My usual prayers only last for a few moments. They usually follow the same format: I’ll begin first with an apology, if necessary, if I have missed a day in my routine kamidana visits. Apologies are very important in Japanese culture! I’ll then thank the kami for any specific blessings I’ve experienced recently, as well as gratitude for more general blessings such as food, a roof over my head, and life itself. I’ll then ask the kami to help me with any issues I’m having, or to bless me for specific tasks ahead. For example, I ask for the kami’s help for success and support in particular work duties, or for the kami to give me strength and encouragement when times are tough. Most importantly of all, I’ll ask for blessings on anyone I know who is ill or otherwise suffering. I’ll also ask the kami to extend blessings to those I do not know personally, such as those suffering through war or disaster, and to the natural world to keep all plants and creatures safe.
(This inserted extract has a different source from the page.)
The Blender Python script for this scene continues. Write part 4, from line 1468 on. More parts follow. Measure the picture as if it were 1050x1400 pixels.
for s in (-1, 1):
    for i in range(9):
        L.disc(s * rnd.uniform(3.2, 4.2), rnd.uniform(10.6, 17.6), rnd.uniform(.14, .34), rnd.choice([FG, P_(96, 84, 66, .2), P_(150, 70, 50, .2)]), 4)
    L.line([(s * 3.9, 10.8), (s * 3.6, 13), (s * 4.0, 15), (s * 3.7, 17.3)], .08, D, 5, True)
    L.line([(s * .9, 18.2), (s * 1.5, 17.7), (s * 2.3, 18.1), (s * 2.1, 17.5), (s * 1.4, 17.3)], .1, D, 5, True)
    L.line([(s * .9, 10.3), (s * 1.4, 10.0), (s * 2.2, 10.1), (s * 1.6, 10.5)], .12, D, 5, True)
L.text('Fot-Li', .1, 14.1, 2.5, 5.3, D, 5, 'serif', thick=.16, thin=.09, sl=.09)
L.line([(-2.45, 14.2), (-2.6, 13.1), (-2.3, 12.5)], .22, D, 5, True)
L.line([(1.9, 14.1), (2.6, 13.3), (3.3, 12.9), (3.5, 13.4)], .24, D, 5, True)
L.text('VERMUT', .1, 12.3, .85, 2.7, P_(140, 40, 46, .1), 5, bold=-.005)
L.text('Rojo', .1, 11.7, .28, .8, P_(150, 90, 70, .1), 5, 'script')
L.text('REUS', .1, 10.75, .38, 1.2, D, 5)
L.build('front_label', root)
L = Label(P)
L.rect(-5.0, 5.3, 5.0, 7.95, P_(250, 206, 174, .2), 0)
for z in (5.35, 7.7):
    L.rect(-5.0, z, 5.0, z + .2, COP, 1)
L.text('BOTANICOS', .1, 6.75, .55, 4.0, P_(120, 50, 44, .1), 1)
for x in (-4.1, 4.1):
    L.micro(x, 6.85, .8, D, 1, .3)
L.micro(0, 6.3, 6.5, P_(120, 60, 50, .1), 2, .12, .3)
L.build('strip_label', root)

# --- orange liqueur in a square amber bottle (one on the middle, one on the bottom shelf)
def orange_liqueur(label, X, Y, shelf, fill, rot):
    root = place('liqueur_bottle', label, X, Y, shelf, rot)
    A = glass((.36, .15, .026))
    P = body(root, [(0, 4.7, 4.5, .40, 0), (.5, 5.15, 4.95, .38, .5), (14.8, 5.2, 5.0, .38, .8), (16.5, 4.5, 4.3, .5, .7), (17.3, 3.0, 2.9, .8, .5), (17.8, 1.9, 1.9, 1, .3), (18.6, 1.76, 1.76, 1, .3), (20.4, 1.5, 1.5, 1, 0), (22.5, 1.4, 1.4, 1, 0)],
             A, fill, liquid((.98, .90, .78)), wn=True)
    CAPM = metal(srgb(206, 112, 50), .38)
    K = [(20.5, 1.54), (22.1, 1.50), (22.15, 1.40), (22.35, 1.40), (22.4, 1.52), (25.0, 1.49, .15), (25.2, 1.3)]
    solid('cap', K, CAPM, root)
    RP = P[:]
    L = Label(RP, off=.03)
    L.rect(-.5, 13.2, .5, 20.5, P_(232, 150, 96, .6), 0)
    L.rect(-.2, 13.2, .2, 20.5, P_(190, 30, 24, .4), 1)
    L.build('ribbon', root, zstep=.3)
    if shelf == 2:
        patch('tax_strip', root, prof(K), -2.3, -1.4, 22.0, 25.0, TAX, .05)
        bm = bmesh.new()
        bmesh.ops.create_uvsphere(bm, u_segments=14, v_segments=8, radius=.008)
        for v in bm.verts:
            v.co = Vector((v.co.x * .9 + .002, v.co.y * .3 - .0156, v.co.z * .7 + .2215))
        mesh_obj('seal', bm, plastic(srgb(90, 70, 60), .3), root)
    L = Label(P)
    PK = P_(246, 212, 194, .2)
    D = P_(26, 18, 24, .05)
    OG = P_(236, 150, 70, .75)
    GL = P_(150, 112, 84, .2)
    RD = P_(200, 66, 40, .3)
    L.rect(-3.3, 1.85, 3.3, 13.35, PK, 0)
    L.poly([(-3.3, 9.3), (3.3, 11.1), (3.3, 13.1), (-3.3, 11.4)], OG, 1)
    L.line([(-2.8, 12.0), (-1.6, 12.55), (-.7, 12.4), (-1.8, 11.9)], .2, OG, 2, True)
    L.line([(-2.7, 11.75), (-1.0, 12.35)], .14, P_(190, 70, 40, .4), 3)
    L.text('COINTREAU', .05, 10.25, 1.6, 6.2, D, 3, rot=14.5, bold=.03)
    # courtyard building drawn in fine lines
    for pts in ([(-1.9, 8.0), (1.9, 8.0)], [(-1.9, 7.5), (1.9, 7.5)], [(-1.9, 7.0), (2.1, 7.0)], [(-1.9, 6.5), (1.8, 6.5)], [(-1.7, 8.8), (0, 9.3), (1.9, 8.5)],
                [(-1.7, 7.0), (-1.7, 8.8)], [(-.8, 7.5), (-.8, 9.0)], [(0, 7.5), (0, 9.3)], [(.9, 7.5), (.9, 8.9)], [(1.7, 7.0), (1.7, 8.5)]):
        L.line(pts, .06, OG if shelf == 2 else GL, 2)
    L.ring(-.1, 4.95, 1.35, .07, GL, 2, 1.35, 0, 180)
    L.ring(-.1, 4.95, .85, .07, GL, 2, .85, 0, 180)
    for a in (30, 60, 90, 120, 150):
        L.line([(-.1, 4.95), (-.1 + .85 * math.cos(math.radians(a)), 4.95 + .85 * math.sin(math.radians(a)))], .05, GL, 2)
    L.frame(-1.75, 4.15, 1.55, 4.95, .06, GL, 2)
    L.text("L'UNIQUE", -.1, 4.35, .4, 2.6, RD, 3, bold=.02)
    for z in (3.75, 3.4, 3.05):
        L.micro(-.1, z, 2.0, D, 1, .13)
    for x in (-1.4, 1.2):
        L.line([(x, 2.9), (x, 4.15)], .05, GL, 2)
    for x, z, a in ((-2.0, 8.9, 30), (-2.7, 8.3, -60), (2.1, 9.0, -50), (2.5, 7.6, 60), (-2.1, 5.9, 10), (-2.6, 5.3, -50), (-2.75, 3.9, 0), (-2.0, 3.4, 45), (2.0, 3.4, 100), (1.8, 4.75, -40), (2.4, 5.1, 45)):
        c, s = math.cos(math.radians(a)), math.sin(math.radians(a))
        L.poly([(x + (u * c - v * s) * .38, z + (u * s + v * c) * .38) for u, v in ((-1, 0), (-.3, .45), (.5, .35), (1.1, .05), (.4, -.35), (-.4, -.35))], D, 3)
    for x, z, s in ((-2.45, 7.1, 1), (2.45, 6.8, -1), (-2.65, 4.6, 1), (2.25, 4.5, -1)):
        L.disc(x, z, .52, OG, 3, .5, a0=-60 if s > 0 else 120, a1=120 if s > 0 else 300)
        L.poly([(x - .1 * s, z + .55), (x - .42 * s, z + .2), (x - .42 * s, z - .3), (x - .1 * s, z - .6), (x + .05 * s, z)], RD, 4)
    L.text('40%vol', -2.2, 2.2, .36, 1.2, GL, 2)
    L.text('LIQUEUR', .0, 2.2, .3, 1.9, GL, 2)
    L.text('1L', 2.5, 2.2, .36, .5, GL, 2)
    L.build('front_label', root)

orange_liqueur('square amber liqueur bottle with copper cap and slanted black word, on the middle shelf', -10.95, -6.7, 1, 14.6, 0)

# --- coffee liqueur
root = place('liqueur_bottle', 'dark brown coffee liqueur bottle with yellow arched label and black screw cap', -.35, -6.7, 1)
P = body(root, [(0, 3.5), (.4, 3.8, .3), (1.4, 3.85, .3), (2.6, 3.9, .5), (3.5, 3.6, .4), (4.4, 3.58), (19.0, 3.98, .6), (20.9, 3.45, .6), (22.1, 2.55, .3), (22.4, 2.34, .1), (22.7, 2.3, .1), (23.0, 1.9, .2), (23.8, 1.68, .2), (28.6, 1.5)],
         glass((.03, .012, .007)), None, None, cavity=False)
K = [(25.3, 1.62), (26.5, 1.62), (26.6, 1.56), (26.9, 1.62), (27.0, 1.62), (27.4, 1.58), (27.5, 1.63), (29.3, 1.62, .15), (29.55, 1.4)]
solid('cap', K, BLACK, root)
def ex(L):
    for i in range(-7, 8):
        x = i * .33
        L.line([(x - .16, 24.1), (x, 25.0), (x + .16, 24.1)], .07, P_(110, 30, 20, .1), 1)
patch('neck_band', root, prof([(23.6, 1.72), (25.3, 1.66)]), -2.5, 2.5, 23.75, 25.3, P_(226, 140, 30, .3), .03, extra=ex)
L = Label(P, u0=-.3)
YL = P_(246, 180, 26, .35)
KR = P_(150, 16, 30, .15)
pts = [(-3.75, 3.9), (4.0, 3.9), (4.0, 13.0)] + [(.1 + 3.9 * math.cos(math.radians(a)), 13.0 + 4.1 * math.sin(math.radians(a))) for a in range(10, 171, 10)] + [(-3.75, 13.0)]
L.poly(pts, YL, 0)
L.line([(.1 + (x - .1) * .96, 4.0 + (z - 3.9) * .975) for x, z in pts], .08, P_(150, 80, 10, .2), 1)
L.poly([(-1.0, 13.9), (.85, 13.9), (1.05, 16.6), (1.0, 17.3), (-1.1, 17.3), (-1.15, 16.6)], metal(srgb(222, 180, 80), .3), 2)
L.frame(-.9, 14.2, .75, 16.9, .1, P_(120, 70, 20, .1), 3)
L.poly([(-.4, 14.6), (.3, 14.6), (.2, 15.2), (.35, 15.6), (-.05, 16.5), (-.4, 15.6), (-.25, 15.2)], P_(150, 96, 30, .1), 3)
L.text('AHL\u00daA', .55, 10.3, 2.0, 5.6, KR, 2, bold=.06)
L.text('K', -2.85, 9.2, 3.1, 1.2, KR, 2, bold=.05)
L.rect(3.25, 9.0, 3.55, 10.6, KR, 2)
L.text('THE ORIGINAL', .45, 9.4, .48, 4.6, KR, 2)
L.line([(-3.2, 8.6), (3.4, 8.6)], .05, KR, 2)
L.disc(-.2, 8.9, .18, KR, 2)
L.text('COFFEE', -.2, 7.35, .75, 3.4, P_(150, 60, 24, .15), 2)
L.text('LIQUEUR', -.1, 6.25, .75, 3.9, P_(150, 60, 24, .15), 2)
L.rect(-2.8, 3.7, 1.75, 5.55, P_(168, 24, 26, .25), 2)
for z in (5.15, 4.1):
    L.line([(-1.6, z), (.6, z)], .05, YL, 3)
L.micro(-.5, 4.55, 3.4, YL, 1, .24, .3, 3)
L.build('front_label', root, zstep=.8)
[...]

Once I’ve finished my prayers, I bow a final time and then back away from the kamidana before leaving.

When I have a little more time, I also offer spoken Shinto prayers in the form of norito. On these occasions, I usually light some candles as well. Sometimes I may meditate as well.

My Pagan altar, adorned for Ostara

After prayer time at the kamidana, I prepare breakfast. But before I eat it, I try to make a very swift and simple prayer at my second shrine – my Pagan one! This altar is kept in our main lounge while the kamidana is in its own spare room upstairs, and I usually keep it decorated according to the season. I pray to the Great Goddess and Great God, and this time I usually say my prayers out loud. This is because the lounge is not as close to the bedroom where my sleeping husband is as the kamidana so I won’t disturb him! I also offer incense at the Pagan altar when I’m not too pushed for time. Again, the scent of the incense varies according to season. I don’t offer incense at my kamidana because I’ve read in some sources that the kami consider incense to be impure, possibly because it’s associated with funerals in Japan and the kami are repelled things to do with death.

And that is my daily spiritual practice, which honours both my Shinto and Neopagan paths. I’ve found it fits in very nicely with my morning routine and sets me up for the day ahead. Even if I have some kind of daunting task ahead of me, I always feel slightly better knowing that I’ve spoken to the spirits and that they are watching over me.